Begin Raw data

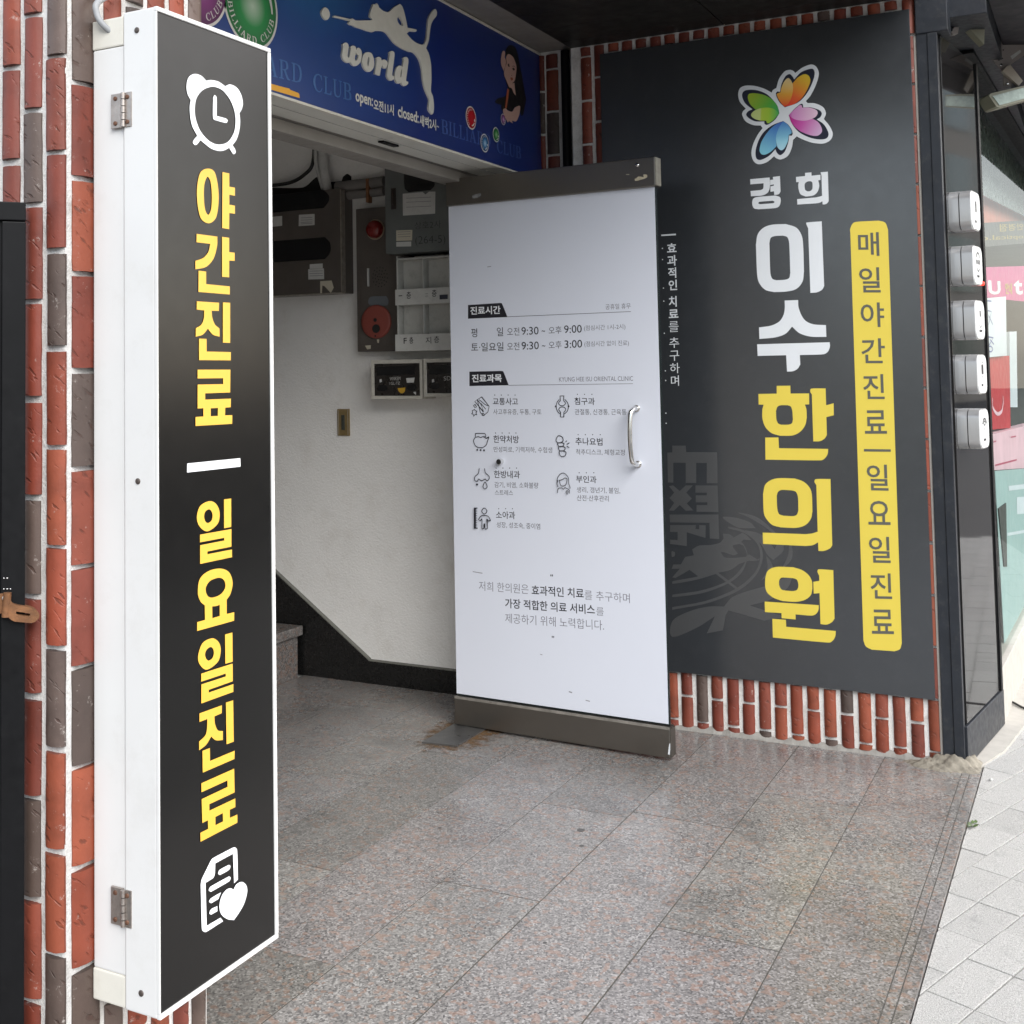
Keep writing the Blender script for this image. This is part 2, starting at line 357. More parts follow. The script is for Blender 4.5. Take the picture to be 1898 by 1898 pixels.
class VY:
    """flat lettering on one plane, gathered into one mesh"""
    def __init__(s, pl, d=.0012, each=False): s.pl = pl; s.m = MB(); s.d = d; s.k = 0; s.each = each; s.done = []
    def new(s):
        if s.m.bm.verts: s.done.append(s.m); s.m = MB()
        return s
    def raw(s, vs, fs, th=0.):
        s.k += 1; d = s.d + s.k*.00001
        P = [s.pl.P(v[0], v[1], d+th) for v in vs]
        fs2 = []
        for f in fs:
            a, b, c = P[f[0]], P[f[1]], P[f[2]]
            fs2.append(f if (b-a).cross(c-a).dot(s.pl.n) > 0 else f[::-1])
        s.m._add(P, fs2)
        if th:                                         # cut-out letters with side walls
            ed = {}
            for f in fs2:
                for i in range(len(f)):
                    e = (f[i], f[(i+1) % len(f)]); k = (min(e), max(e)); ed[k] = None if k in ed else e
            for e in ed.values():
                if e: s.m._add([P[e[0]], P[e[1]], P[e[1]]-s.pl.n*(th+d), P[e[0]]-s.pl.n*(th+d)], [[0, 3, 2, 1]])
    def path(s, sv, ox, oy, sc, th=0.):
        if s.each: s.new()
        for piece in sv.split('|'):
            subs = [smooth_poly([(*s.pl.uv(x, y), sm) for x, y, sm in sub]) for sub in parse(piece, ox, oy, sc)]
            s.raw(*fill2d(subs), th)
        return s
    def poly(s, pts): s.raw(*fill2d([[Vector(p) for p in pts]])); return s
    def stroke(s, sv, ox, oy, sc, w, closed=False):    # open or closed line of width w (photo zoom units)
        for piece in sv.split('|'):
            sub = parse(piece, ox, oy, sc)[0]
            P = [(*s.pl.uv(x, y), sm) for x, y, sm in sub]
            u0, v0 = s.pl.uv(ox, oy); u1, v1 = s.pl.uv(ox, oy+w/sc); hw = abs(v1-v0)/2
            cl = closed or piece.strip().endswith('.')
            if any(p[2] for p in P):
                D = smooth_poly(P)
                if not cl:
                    kk = 6 if (P[-1][2] or P[0][2]) else 1
                    D = D[:-kk+1] if kk > 1 else D
                P = D
            else: P = [Vector(p[:2]) for p in P]
            n = len(P)
            if n < 2: continue
            L, Rr = [], []
            for i in range(n):
                a = P[i-1] if (i or cl) else P[i]; b = P[(i+1) % n] if (i < n-1 or cl) else P[i]
                t = Vector((b[0]-a[0], b[1]-a[1])); t = t.normalized() if t.length > 1e-9 else Vector((1, 0)); q = Vector((-t.y, t.x))*hw
                if 0 < i < n-1 or cl:
                    t1 = (Vector(P[i][:2])-Vector(a[:2])).normalized(); cs = max(.5, t1.dot(t)); q = q/cs
                L.append(Vector(P[i][:2])+q); Rr.append(Vector(P[i][:2])-q)
            for i in range(n if cl else n-1):
                j = (i+1) % n; s.raw([L[i], L[j], Rr[j], Rr[i]], [[0, 1, 2], [0, 2, 3]])
        return s
    def text(s, tx, xl, yl, xr, yr, h, ox=0, oy=0, sc=1, bold=0., th=0., mirror_=False, fit=True):
        if s.each: s.new()
        cu = bpy.data.curves.new('tmp', 'FONT'); cu.body = tx; cu.offset = bold; cu.resolution_u = 3
        vs, fs = curve_tris(cu)
        if not vs: return s
        x0, x1 = min(v[0] for v in vs), max(v[0] for v in vs); y0, y1 = min(v[1] for v in vs), max(v[1] for v in vs)
        ua, va = s.pl.uv(ox+xl/sc, oy+yl/sc); ub, vb = s.pl.uv(ox+xr/sc, oy+yr/sc); vt = s.pl.uv(ox+xl/sc, oy+(yl-h)/sc)[1]
        H = vt-va
        def tf(v):
            f = (v[0]-x0)/(x1-x0); f = 1-f if mirror_ else f
            return (ua+(ub-ua)*f, va+(vb-va)*f+H*(v[1]-y0)/(y1-y0))
        s.raw([tf(v) for v in vs], fs, th); return s
    def dots(s, L, ox, oy, sc, r):
        for x, y in L:
            u, v = s.pl.uv(ox+x/sc, oy+y/sc); q = abs(s.pl.uv(ox+x/sc, oy+(y+r)/sc)[1]-v)
            s.raw([(u+q*math.cos(2*math.pi*i/12), v+q*math.sin(2*math.pi*i/12)) for i in range(12)], [list(range(12))])
        return s
    def circle(s, u, v, r, r0=0., n=48):
        c = lambda q: [Vector((u+q*math.cos(2*math.pi*i/n), v+q*math.sin(2*math.pi*i/n))) for i in range(n)]
        s.raw(*fill2d([c(r)] + ([c(r0)] if r0 else []))); return s
    def build(s, name, m, parent):
        for q in s.done: q.build(name, m, parent, fixn=False)
        return s.m.build(name, m, parent, fixn=False)

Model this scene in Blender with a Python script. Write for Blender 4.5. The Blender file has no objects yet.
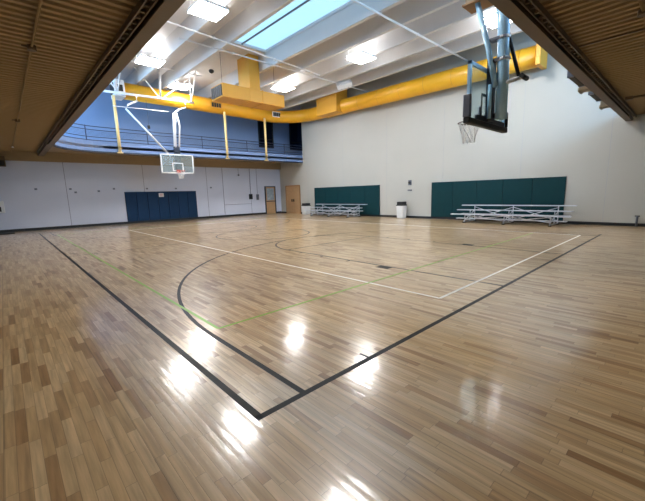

End Raw data

_What the task requires_. Tally up the lines in the records that contain the word "script" and give only the total.

_Reply_. 2